Shares in supermarket giant Sainsbury’s (LON:SBRY) fell on on Monday, after the board reprimanded chairman David Tyler for using the chain’s staff and suppliers to redecorate his country home.
Tyler, who has held the position of chairman since 2009, was sent a warning letter by the board after it was found that his actions constituted “material breaches” of three company policies.
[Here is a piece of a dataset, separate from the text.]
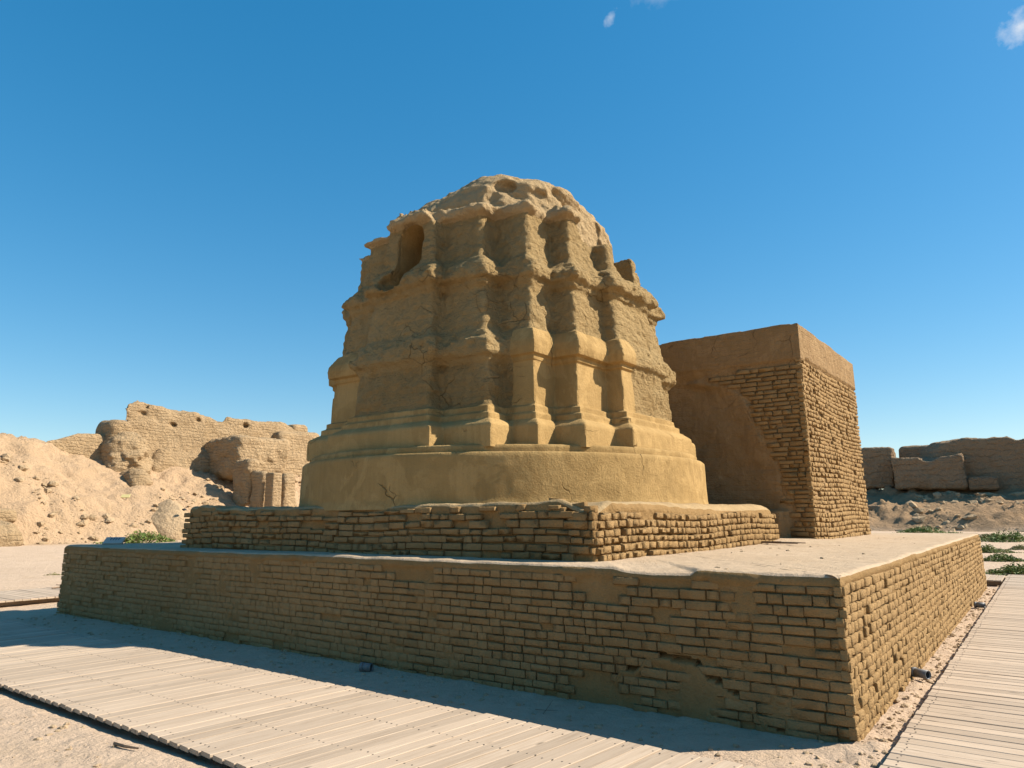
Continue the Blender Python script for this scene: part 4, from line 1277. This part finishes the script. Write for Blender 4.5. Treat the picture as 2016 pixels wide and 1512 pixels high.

However, no further action was taken.
Tyler’s actions were first revealed by the Guardian and took place in 2013, involving the use of Sainsbury’s staff and materials to install and underfloor heating system at his house in East Sussex.
In addition to the warning letter, in which the supermarket called his actions an “extremely serious matter”, Tyler paid £5,000 to charity as compensation for the work done by staff.
Sainsbury’s said in a statement: “This is a historical issue dating back to 2013. The chairman volunteered the information and the board conducted a thorough investigation in line with company policy, as they would with any other colleague in the same circumstances.”
“As a result of the investigation, the chairman was given a warning but the board concluded that his failure to comply with company policy was unintentional, that he did not act dishonestly and made no financial gain.”
Tyler has extensive experience at board level and is also chairman of property developer Hammerson, as well as a board member of Domestic & General warranty group.
The investigation by the supermarket concluded that Tyler had breached the company’s code of ethical conduct, with Tyler acknowledging that “he was aware of the general spirit of the policies – though not all the details within them.”
Sainsbury’s shares are currently trading down 1.16 percent at 259.64 (1051GMT).